I know that Las Vegas trip will happen in February.  I thought about working Thursday morning and then heading out to meet Shari.  I believed it would provide a way to not feel bad for asking off more time from work.  Then, I realized how foolish that would be.  I don't want to appease other people.  I want to enjoy my life and a large part of that happiness occurs when I am traveling.  I remember when I chose to try this new job.  Many friends remarked that the lack of travel would kill me.  They are right!
I am attempting to rectify that.  To balance options and make it work for me.  I am enjoying the new job--cultivating relationships, meeting more people in the industry and my arms are finally looking sculpted. I can do an adequate push up (another bonus of retail work).  I jest.
The main concern I have is the lack of travel.  I must find a way to make it work and continue to work in this industry. I know there is much more to learn and I am committed to doing it.

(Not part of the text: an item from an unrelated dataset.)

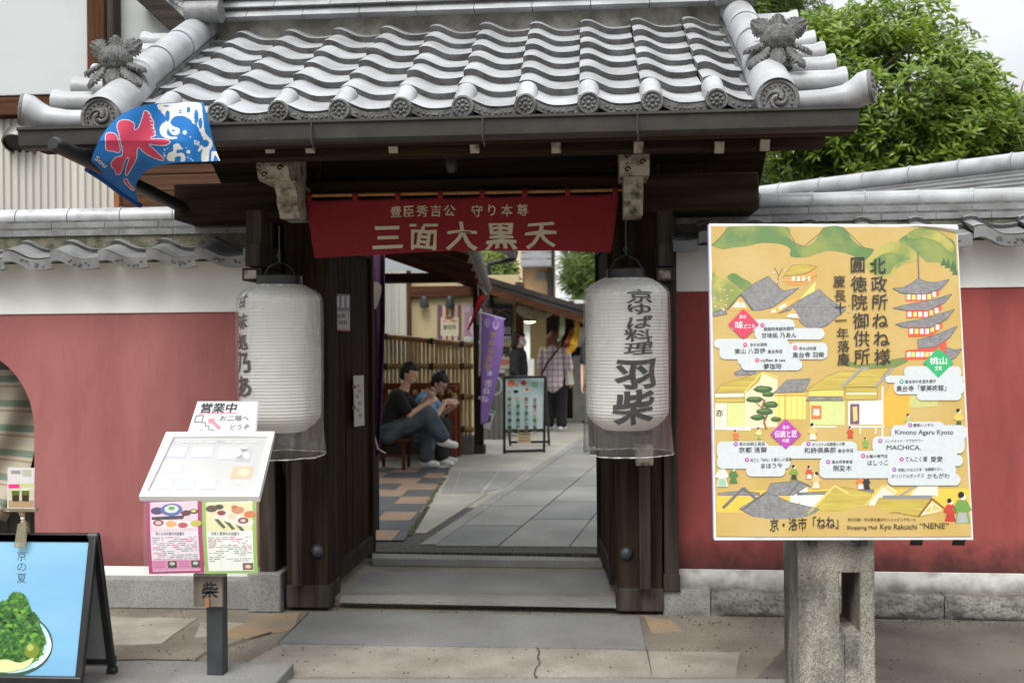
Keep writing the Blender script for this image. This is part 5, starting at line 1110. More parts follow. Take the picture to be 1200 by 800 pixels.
# ================================================================== advertising A-board at the lower left
_ft = G(132,787,.01); XR1 = _ft.x+.018; YBk = _ft.y; YT = min((abs(W(116.5,628,4+.005*k).x-XR1), 4+.005*k) for k in range(300))[1]; ZT = W(103,625,YT).z; XA1 = XR1-.008; XA0 = XA1-.64; YF = 2*YT-YBk
ab = thing('a_board', 'black framed folding board with a light blue poster of green shaved ice', 'sign board', (-2.6, 4.7, 0))
def side(y_f, nm, xs=(XA0, XA1)):
    o = MB().m(M_ALU); tb = Vector((0, y_f-YT, .02-ZT)); 
    a0, a1 = Vector((xs[0], YT, ZT)), Vector((xs[1], YT, ZT)); b0, b1 = a0+tb, a1+tb; nrm = Vector((1,0,0)).cross(tb).normalized()
    w2 = .019
    o.bar(a0+Vector((0,0,-w2)), a1+Vector((0,0,-w2)), .026, .042, (0,0,1)) ; o.bar(b0+Vector((0,0,.05)), b1+Vector((0,0,.05)), .026, .042)
    for p, q in ((a0, b0), (a1, b1)):
        s_ = 1 if p is a0 else -1; d = Vector((s_*w2, 0, 0)); o.bar(p+d, q+d, .038, .026, nrm)
    return o.build(nm, parent=ab, bevel=.007)
fr1 = side(YF, 'front_frame'); fr2 = side(YBk, 'rear_frame', (XA0-.03, XR1))
tb = Vector((0, YF-YT, .02-ZT)).normalized(); q0, q1 = Vector((XA0+.04, YT, ZT))+tb*.035, Vector((XA1-.04, YT, ZT))+tb*.035; q2, q3 = q1+tb*.66, q0+tb*.66
ap = Plane(q0, q1, q2); AH = ap.hit
M_BLU = mat('light_blue_poster', lin((106,158,194)), .25, col2=lin((126,176,206)), scale=2.5, stretch=(.3,1,1.5), coat=.4)
o = MB().m(M_BLU).poly([q0, q1, q2, q3], depth=-ap.n*.006)
o.m(ink((40,48,60))); put_text(o, lambda x, y: AH(x, y, .0012), '京の夏', 25.5, 664, 11.5, -.012, vertical=True, step=1.13)
M_MAT = mat('matcha_ice_print', lin((34,86,26)), .3, col2=lin((104,152,52)), scale=48, detail=8, lo=.45, hi=.72, grime=(.75, 22, lin((16,44,14))), coat=.4)
M_GLS = mat('glass_bowl_print', lin((150,190,190)), .2, col2=lin((196,222,222)), scale=10)
bowl = [(x, y) for x, y in blob(14, 753, 47, 35, 40) if y > 738 or x > 40]
o.m(ink((52,84,74),.25)).poly([AH(x, y, .0014) for x, y in blob(13, 754, 49, 38, 44)]); o.m(M_GLS).poly([AH(x, y, .0017) for x, y in blob(13, 753, 46.5, 35, 44)]); o.m(M_MAT).poly([AH(x, y, .0020) for x, y in blob(11, 755, 41, 29, 30, .03)])
mound = spline([(-36,742),(-30,716),(-18,706),(-6,705),(2,704),(9,702),(12,696),(20,692.5),(28,695),(33,702),(35,710),(39,716),(45,721),(47,730),(50,738),(54,748),(53,756),(44,764),(30,768),(5,772),(-20,770)], 5)
rg = random.Random(5); o.m(M_MAT).poly([AH(x+rg.uniform(-.9,.9), y+rg.uniform(-.9,.9), .0023) for x, y in mound])
for k in range(150):
    x, y = rg.uniform(-30, 52), rg.uniform(696, 772)
    top = 704 if x < 8 else (694 if x < 30 else 694+(x-30)*1.9)
    if y < top+3: continue
    s_ = rg.uniform(1, 3.2); c = rg.choice([(28,72,22),(18,50,14),(80,132,44),(104,150,58),(56,108,36),(40,92,28)]); o.m(ink(c,.3)).poly([AH(px__, py__, .0025+.00001*k) for px__, py__ in blob(x, y, s_*1.2, s_*.8, 7, .25, k)])
o.m(ink((112,128,40),.25)).poly([AH(x, y, .0043) for x, y in blob(38, 762, 9, 9, 16, .08)]); o.m(ink((160,176,90),.25)).poly([AH(x, y, .0045) for x, y in blob(36, 758, 4, 4, 12, .1)])
for pts in (spline([(57,742),(61,754),(58,766),(50,776),(40,782),(48,772),(55,762),(57,752)],4),): o.m(ink((206,226,226),.2)).poly([AH(x, y, .0046) for x, y in pts])
o.m(ink((206,220,150),.25)).poly([AH(x, y, .0045) for x, y in spline([(-20,778),(6,772),(24,776),(40,770),(30,782),(0,787)],4)])
o.build('poster', parent=fr1, smooth=0, fix=False)
tb2 = Vector((0, YBk-YT, .02-ZT)).normalized(); r0_, r1_ = Vector((XA0+.03, YT, ZT))+tb2*.03, Vector((XA1-.03, YT, ZT))+tb2*.03
o = MB().m(mat('grey_backing_board', (.25,.25,.235), .6, var=.06)).poly([r0_, r1_, r1_+tb2*.66, r0_+tb2*.66], depth=Vector((0,.006,.002))); o.build('backing_panel', parent=fr2, smooth=0)
o = MB().m(M_ALU)
for x in (XA0+.02, XA1-.02): o.lathe([(.016,-.02),(.016,.02)], (x,YT,ZT-.01), (1,0,0), 16)
hng = o
for x in (XA0+.02, XA1-.02): MB().m(M_STEEL).lathe([(.018,-.022),(.018,.022)], (x,YT,ZT-.012), (1,0,0), 16).build('hinge', parent=ab, smooth=40)
for y_ in (YF, YBk):
    for x in ((XA0+.02, XA1-.02) if y_ == YF else (XA0-.01, XR1-.02)): MB().m(M_ALU).box((x-.022, y_-.022, 0), (x+.022, y_+.022, .035)).build('rubber_foot', parent=fr1 if y_ == YF else fr2, bevel=.006)
# small card in a clear clip on top of the board
ck = thing('card_holder', 'small drink photo card held in a clear clip on the black board', 'card holder', W(27,632,YT-.01))
M_CLR = mat('yellowed_clear_plastic', (.60,.54,.38), .15, var=.1); M_CLR.node_tree.nodes['Principled BSDF'].inputs['Transmission Weight'].default_value = .75
Yc = YT-.02; kp = Plane(W(8,597,Yc), W(40,597,Yc), W(9,547,Yc)); KH = kp.hit
o = MB(); 
def kr(x0_, y0_, x1_, y1_, c, f, r_=.2): o.m(ink(c, r_)).poly([KH(x0_,y0_,f), KH(x1_,y0_,f), KH(x1_,y1_,f), KH(x0_,y1_,f)])
o.m(ink((206,204,200))).poly([KH(9,547.5), KH(40.5,548), KH(40,596), KH(8.5,595)], depth=-kp.n*.003)
kr(10,549,39.5,567,(206,202,204),.0006); kr(13,551,24,555,(150,140,136),.001); kr(26,550,37,558,(176,178,160),.001); kr(10,567,23,571.5,(226,60,120),.001); kr(24,566,39,570,(190,196,110),.001); kr(10,572,39.5,594,(196,186,170),.0008); kr(10,586,39.5,594,(170,140,110),.001)
for x in (18.5, 30): 
    o.m(ink((86,96,40),.2)).poly([KH(x-4.6,574,.0014), KH(x+4.6,574,.0014), KH(x+3.8,587,.0014), KH(x-3.8,587,.0014)]); o.m(ink((54,44,30),.2)).poly([KH(x-4.2,580,.0018), KH(x+4.2,580,.0018), KH(x+3.8,587,.0018), KH(x-3.8,587,.0018)]); kr(x-4.6,572.5,x+4.6,574.5,(206,214,170),.0018)
o.build('photo_card', parent=ck, smooth=0, fix=False)
o = MB().m(M_CLR); o.box(KH(6,599,.012), KH(43,595,-.02)); o.tube([KH(25,599,-.004), KH(26,606,-.004)], [.016,.010], 12); o.m(ink((230,230,226),.3)).ball(KH(26,607,-.004), .010, 12, 8); o.m(M_CLR).tube([KH(26,609,-.004), KH(27,613,-.004)], [.010,.016], 12)
o.hexa([KH(20,640,.030), KH(33,640,.030), KH(33,640,.022), KH(20,640,.022), KH(22,613,.010), KH(32,613,.010), KH(32,613,-.012), KH(22,613,-.012)]); o.hexa([KH(20,634,-.030), KH(33,634,-.030), KH(33,634,-.036), KH(20,634,-.036), KH(22,613,-.0), KH(32,613,-.0), KH(32,613,-.012), KH(22,613,-.012)]); o.build('clip', parent=ck, bevel=.002, smooth=40)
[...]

In the meantime, I will read, do yoga, travel (as much as I can) and blog.  A friend of mine suggested that I continue this the other night when I was venting my crazy of the current state.  I was expressing to him my unhappiness with not being able to travel and he told me that I should write.  I agree.  And, I will write about traveling and in that regard, I must do it. I cannot worry about money or work.  I feel these things will always be in my life.
Til then, I will contemplate peace, celebration and my next trip.  Staycation or trip elsewhere.  I am going to do it next month!  I know it is going to happen.